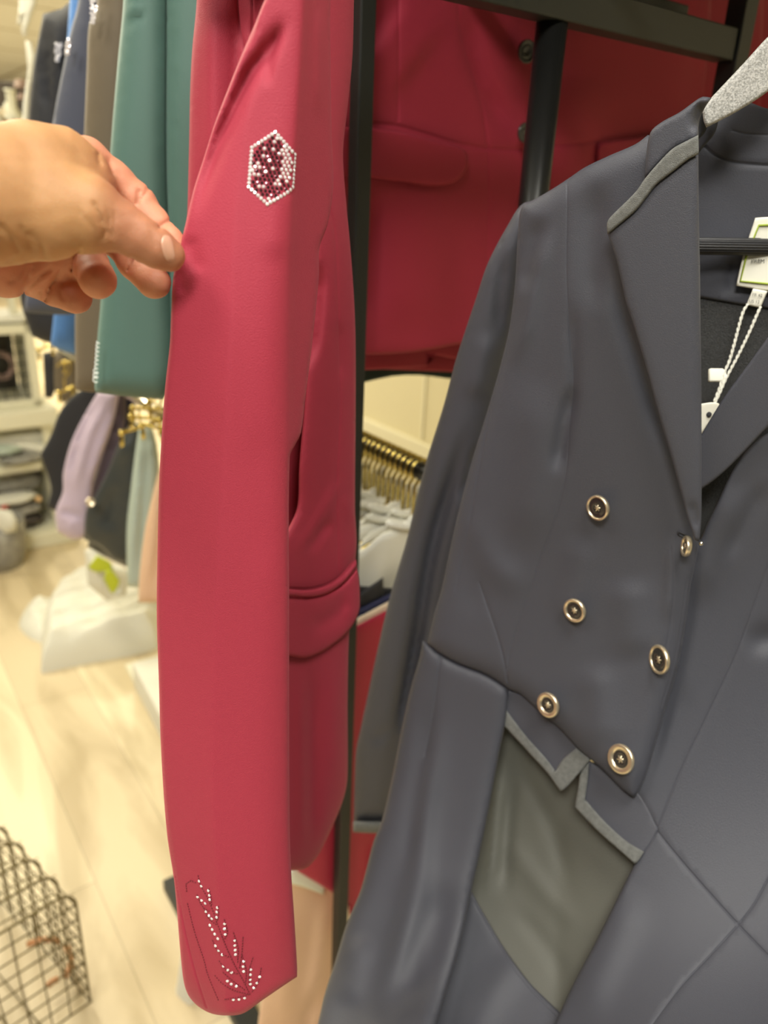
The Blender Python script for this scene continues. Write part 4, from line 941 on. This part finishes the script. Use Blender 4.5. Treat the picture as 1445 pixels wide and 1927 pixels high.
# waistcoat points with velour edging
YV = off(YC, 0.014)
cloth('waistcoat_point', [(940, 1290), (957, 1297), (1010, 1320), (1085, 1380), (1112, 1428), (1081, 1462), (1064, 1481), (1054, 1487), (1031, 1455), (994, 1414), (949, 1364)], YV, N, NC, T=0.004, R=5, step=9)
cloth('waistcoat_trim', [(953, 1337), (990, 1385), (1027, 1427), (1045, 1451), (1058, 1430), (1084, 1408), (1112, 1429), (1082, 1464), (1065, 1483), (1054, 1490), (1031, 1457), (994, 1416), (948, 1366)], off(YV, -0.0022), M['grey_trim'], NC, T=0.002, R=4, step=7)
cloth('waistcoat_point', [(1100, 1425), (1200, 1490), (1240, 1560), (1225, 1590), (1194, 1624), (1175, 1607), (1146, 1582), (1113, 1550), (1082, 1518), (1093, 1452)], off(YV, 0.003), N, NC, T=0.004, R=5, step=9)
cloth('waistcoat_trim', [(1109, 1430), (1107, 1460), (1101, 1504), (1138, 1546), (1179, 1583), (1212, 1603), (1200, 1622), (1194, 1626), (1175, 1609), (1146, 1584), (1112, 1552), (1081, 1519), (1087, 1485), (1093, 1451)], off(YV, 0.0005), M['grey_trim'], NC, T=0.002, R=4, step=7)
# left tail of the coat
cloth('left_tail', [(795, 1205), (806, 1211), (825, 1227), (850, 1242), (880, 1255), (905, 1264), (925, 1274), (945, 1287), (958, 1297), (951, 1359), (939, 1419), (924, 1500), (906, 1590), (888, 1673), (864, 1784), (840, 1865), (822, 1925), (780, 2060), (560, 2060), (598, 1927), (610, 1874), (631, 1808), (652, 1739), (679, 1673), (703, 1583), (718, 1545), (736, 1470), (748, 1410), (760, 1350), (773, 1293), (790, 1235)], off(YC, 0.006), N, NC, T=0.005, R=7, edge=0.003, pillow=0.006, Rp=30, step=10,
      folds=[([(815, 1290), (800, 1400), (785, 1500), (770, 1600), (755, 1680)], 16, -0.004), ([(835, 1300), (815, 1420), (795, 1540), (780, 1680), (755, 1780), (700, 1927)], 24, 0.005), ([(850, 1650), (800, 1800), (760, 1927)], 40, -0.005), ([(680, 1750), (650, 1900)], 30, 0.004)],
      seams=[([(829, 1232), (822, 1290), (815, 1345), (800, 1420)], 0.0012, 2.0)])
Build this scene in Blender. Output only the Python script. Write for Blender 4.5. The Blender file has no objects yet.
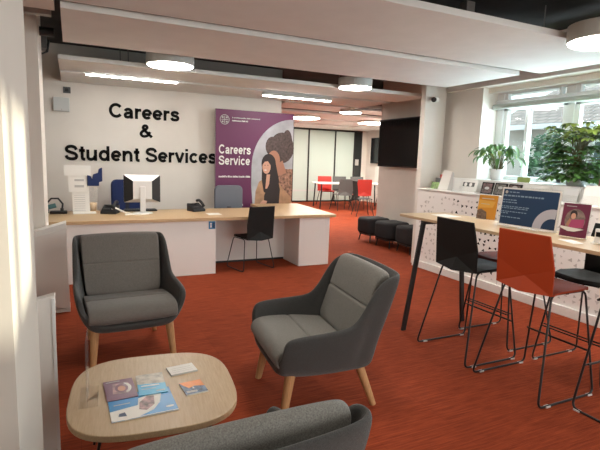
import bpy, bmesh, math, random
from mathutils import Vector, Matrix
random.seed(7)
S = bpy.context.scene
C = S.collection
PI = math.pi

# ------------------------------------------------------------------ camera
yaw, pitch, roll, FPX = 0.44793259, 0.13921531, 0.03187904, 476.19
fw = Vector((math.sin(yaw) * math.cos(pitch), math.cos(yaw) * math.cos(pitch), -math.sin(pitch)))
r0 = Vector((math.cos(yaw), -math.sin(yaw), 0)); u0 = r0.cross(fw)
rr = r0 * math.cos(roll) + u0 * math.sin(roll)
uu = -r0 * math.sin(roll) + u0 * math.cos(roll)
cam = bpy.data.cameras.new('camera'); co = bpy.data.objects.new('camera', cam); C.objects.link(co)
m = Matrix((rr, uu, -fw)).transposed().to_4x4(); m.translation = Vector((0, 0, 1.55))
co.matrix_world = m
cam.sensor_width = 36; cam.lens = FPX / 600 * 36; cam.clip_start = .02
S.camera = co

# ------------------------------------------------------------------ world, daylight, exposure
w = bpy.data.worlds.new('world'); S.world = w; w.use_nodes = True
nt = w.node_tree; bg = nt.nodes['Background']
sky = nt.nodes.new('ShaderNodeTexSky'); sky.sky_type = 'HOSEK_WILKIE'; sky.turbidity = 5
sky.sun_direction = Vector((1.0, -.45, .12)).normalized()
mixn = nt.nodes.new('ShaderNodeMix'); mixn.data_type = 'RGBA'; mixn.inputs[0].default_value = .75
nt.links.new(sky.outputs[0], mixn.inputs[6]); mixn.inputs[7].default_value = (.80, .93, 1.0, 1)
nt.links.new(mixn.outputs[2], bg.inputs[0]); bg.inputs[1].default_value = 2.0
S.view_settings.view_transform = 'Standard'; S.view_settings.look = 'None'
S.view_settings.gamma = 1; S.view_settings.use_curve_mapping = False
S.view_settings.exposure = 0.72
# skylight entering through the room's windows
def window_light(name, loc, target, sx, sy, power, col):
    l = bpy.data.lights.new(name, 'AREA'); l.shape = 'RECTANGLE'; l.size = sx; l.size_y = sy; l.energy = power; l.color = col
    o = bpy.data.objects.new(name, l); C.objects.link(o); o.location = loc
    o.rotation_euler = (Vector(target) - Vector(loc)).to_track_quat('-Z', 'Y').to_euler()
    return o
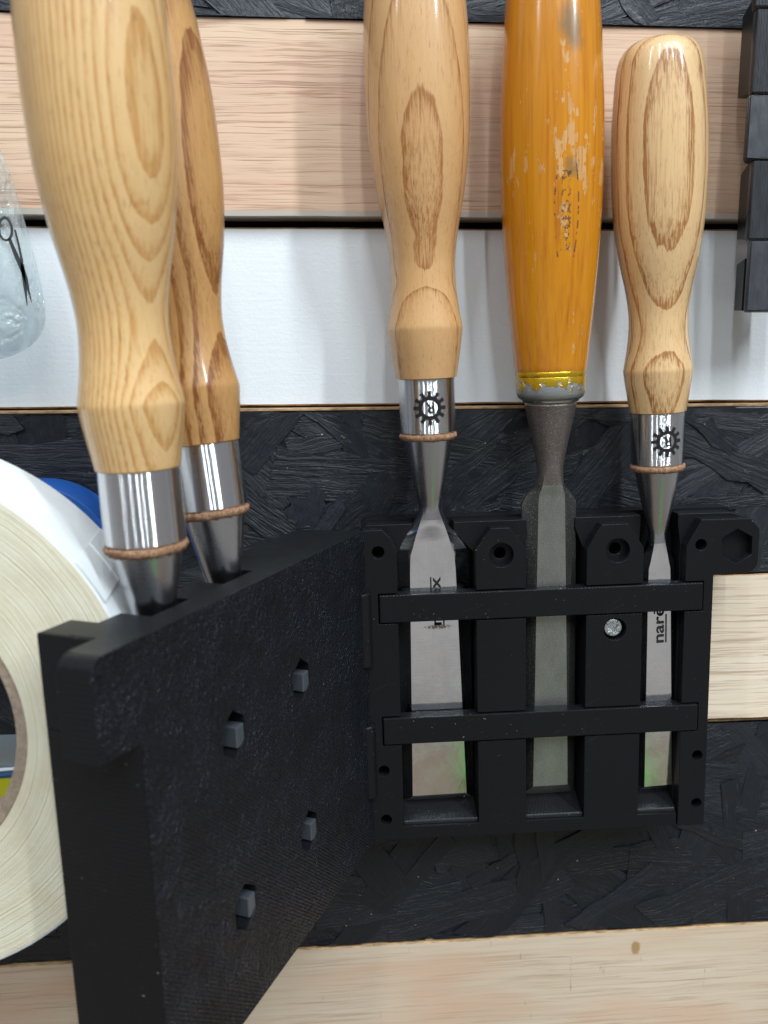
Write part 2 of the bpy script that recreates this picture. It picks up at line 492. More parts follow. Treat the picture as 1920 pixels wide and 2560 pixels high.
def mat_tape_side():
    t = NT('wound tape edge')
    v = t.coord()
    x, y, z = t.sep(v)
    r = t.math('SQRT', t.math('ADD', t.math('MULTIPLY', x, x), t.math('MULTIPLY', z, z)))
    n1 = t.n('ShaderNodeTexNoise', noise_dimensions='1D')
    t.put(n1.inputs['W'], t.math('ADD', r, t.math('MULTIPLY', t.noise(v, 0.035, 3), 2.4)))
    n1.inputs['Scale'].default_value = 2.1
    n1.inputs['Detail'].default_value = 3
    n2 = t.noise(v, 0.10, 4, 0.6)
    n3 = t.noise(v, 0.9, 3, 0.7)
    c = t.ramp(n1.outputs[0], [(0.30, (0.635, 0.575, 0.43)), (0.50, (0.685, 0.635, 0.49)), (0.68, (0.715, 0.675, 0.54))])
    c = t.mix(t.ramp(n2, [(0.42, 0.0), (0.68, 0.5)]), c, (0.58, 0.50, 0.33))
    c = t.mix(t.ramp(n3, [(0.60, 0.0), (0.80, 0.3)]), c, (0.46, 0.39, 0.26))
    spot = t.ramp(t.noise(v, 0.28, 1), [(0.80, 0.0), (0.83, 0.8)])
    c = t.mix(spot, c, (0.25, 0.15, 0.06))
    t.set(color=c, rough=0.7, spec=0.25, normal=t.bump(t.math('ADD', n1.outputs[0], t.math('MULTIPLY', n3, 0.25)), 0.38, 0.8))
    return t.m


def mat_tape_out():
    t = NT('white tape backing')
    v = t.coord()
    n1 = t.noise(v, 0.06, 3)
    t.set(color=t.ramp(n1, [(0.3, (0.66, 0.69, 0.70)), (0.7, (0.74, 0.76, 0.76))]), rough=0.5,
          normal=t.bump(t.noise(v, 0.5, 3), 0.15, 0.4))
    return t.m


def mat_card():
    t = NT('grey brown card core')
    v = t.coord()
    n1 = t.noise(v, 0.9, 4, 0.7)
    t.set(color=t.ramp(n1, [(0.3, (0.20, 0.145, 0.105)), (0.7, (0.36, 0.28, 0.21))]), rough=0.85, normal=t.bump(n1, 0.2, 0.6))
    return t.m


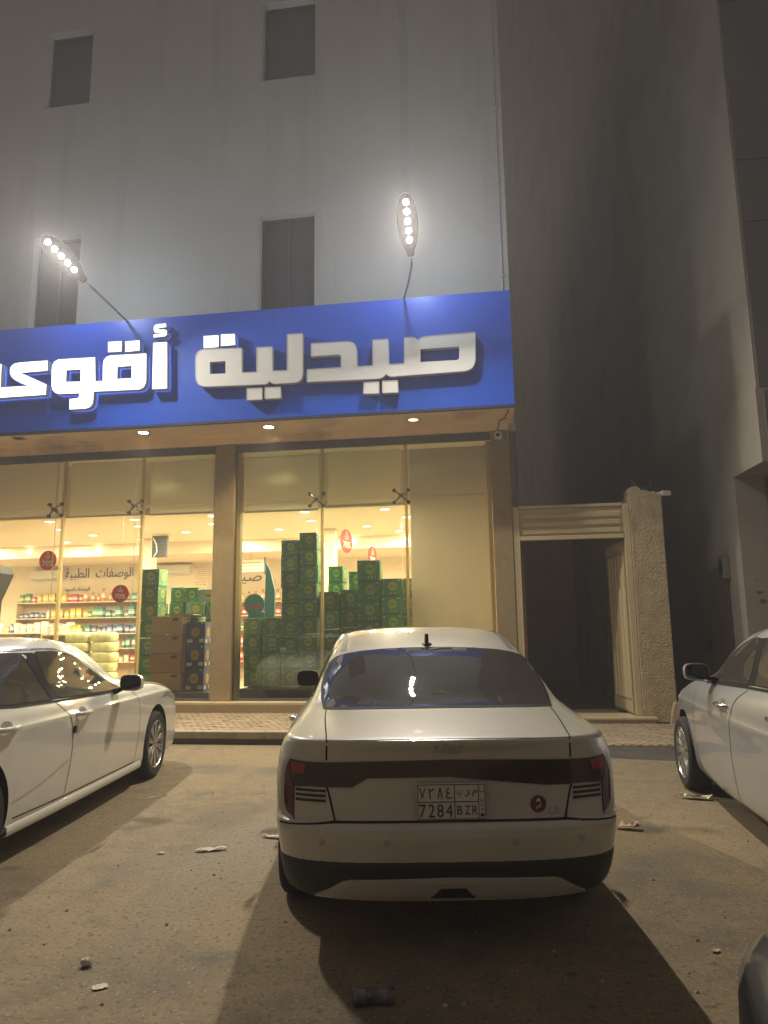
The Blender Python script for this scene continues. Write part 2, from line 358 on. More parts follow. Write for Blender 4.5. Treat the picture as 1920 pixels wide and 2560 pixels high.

-*-*-

■ **Aim**: Write out the listing word for word, omitting the pictures it holds.

■ **Result for this task**:
The Blender Python script for this scene continues. Write part 4, from line 941 on. This part finishes the script. Use Blender 4.5. Treat the picture as 1445 pixels wide and 1927 pixels high.
# waistcoat points with velour edging
YV = off(YC, 0.014)
cloth('waistcoat_point', [(940, 1290), (957, 1297), (1010, 1320), (1085, 1380), (1112, 1428), (1081, 1462), (1064, 1481), (1054, 1487), (1031, 1455), (994, 1414), (949, 1364)], YV, N, NC, T=0.004, R=5, step=9)
cloth('waistcoat_trim', [(953, 1337), (990, 1385), (1027, 1427), (1045, 1451), (1058, 1430), (1084, 1408), (1112, 1429), (1082, 1464), (1065, 1483), (1054, 1490), (1031, 1457), (994, 1416), (948, 1366)], off(YV, -0.0022), M['grey_trim'], NC, T=0.002, R=4, step=7)
cloth('waistcoat_point', [(1100, 1425), (1200, 1490), (1240, 1560), (1225, 1590), (1194, 1624), (1175, 1607), (1146, 1582), (1113, 1550), (1082, 1518), (1093, 1452)], off(YV, 0.003), N, NC, T=0.004, R=5, step=9)
cloth('waistcoat_trim', [(1109, 1430), (1107, 1460), (1101, 1504), (1138, 1546), (1179, 1583), (1212, 1603), (1200, 1622), (1194, 1626), (1175, 1609), (1146, 1584), (1112, 1552), (1081, 1519), (1087, 1485), (1093, 1451)], off(YV, 0.0005), M['grey_trim'], NC, T=0.002, R=4, step=7)
# left tail of the coat
cloth('left_tail', [(795, 1205), (806, 1211), (825, 1227), (850, 1242), (880, 1255), (905, 1264), (925, 1274), (945, 1287), (958, 1297), (951, 1359), (939, 1419), (924, 1500), (906, 1590), (888, 1673), (864, 1784), (840, 1865), (822, 1925), (780, 2060), (560, 2060), (598, 1927), (610, 1874), (631, 1808), (652, 1739), (679, 1673), (703, 1583), (718, 1545), (736, 1470), (748, 1410), (760, 1350), (773, 1293), (790, 1235)], off(YC, 0.006), N, NC, T=0.005, R=7, edge=0.003, pillow=0.006, Rp=30, step=10,
      folds=[([(815, 1290), (800, 1400), (785, 1500), (770, 1600), (755, 1680)], 16, -0.004), ([(835, 1300), (815, 1420), (795, 1540), (780, 1680), (755, 1780), (700, 1927)], 24, 0.005), ([(850, 1650), (800, 1800), (760, 1927)], 40, -0.005), ([(680, 1750), (650, 1900)], 30, 0.004)],
      seams=[([(829, 1232), (822, 1290), (815, 1345), (800, 1420)], 0.0012, 2.0)])
Build this scene in Blender. Output only the Python script. Write for Blender 4.5. The Blender file has no objects yet.
import bpy, bmesh, math, random
from mathutils import Vector, Matrix
random.seed(7)
S = bpy.context.scene
C = S.collection
PI = math.pi

# ------------------------------------------------------------------ camera
yaw, pitch, roll, FPX = 0.44793259, 0.13921531, 0.03187904, 476.19
fw = Vector((math.sin(yaw) * math.cos(pitch), math.cos(yaw) * math.cos(pitch), -math.sin(pitch)))
r0 = Vector((math.cos(yaw), -math.sin(yaw), 0)); u0 = r0.cross(fw)
rr = r0 * math.cos(roll) + u0 * math.sin(roll)
uu = -r0 * math.sin(roll) + u0 * math.cos(roll)
cam = bpy.data.cameras.new('camera'); co = bpy.data.objects.new('camera', cam); C.objects.link(co)
m = Matrix((rr, uu, -fw)).transposed().to_4x4(); m.translation = Vector((0, 0, 1.55))
co.matrix_world = m
cam.sensor_width = 36; cam.lens = FPX / 600 * 36; cam.clip_start = .02
S.camera = co

# ------------------------------------------------------------------ world, daylight, exposure
w = bpy.data.worlds.new('world'); S.world = w; w.use_nodes = True
nt = w.node_tree; bg = nt.nodes['Background']
sky = nt.nodes.new('ShaderNodeTexSky'); sky.sky_type = 'HOSEK_WILKIE'; sky.turbidity = 5
sky.sun_direction = Vector((1.0, -.45, .12)).normalized()
mixn = nt.nodes.new('ShaderNodeMix'); mixn.data_type = 'RGBA'; mixn.inputs[0].default_value = .75
nt.links.new(sky.outputs[0], mixn.inputs[6]); mixn.inputs[7].default_value = (.80, .93, 1.0, 1)
nt.links.new(mixn.outputs[2], bg.inputs[0]); bg.inputs[1].default_value = 2.0
S.view_settings.view_transform = 'Standard'; S.view_settings.look = 'None'
S.view_settings.gamma = 1; S.view_settings.use_curve_mapping = False
S.view_settings.exposure = 0.72
# skylight entering through the room's windows
def window_light(name, loc, target, sx, sy, power, col):
    l = bpy.data.lights.new(name, 'AREA'); l.shape = 'RECTANGLE'; l.size = sx; l.size_y = sy; l.energy = power; l.color = col
    o = bpy.data.objects.new(name, l); C.objects.link(o); o.location = loc
    o.rotation_euler = (Vector(target) - Vector(loc)).to_track_quat('-Z', 'Y').to_euler()
    return o
Write part 2 of the bpy script that recreates this picture. It picks up at line 492. More parts follow. Treat the picture as 1920 pixels wide and 2560 pixels high.
def mat_tape_side():
    t = NT('wound tape edge')
    v = t.coord()
    x, y, z = t.sep(v)
    r = t.math('SQRT', t.math('ADD', t.math('MULTIPLY', x, x), t.math('MULTIPLY', z, z)))
    n1 = t.n('ShaderNodeTexNoise', noise_dimensions='1D')
    t.put(n1.inputs['W'], t.math('ADD', r, t.math('MULTIPLY', t.noise(v, 0.035, 3), 2.4)))
    n1.inputs['Scale'].default_value = 2.1
    n1.inputs['Detail'].default_value = 3
    n2 = t.noise(v, 0.10, 4, 0.6)
    n3 = t.noise(v, 0.9, 3, 0.7)
    c = t.ramp(n1.outputs[0], [(0.30, (0.635, 0.575, 0.43)), (0.50, (0.685, 0.635, 0.49)), (0.68, (0.715, 0.675, 0.54))])
    c = t.mix(t.ramp(n2, [(0.42, 0.0), (0.68, 0.5)]), c, (0.58, 0.50, 0.33))
    c = t.mix(t.ramp(n3, [(0.60, 0.0), (0.80, 0.3)]), c, (0.46, 0.39, 0.26))
    spot = t.ramp(t.noise(v, 0.28, 1), [(0.80, 0.0), (0.83, 0.8)])
    c = t.mix(spot, c, (0.25, 0.15, 0.06))
    t.set(color=c, rough=0.7, spec=0.25, normal=t.bump(t.math('ADD', n1.outputs[0], t.math('MULTIPLY', n3, 0.25)), 0.38, 0.8))
    return t.m


def mat_tape_out():
    t = NT('white tape backing')
    v = t.coord()
    n1 = t.noise(v, 0.06, 3)
    t.set(color=t.ramp(n1, [(0.3, (0.66, 0.69, 0.70)), (0.7, (0.74, 0.76, 0.76))]), rough=0.5,
          normal=t.bump(t.noise(v, 0.5, 3), 0.15, 0.4))
    return t.m


def mat_card():
    t = NT('grey brown card core')
    v = t.coord()
    n1 = t.noise(v, 0.9, 4, 0.7)
    t.set(color=t.ramp(n1, [(0.3, (0.20, 0.145, 0.105)), (0.7, (0.36, 0.28, 0.21))]), rough=0.85, normal=t.bump(n1, 0.2, 0.6))
    return t.m


The Blender Python script for this scene continues. Write part 2, from line 358 on. More parts follow. Write for Blender 4.5. Treat the picture as 1920 pixels wide and 2560 pixels high.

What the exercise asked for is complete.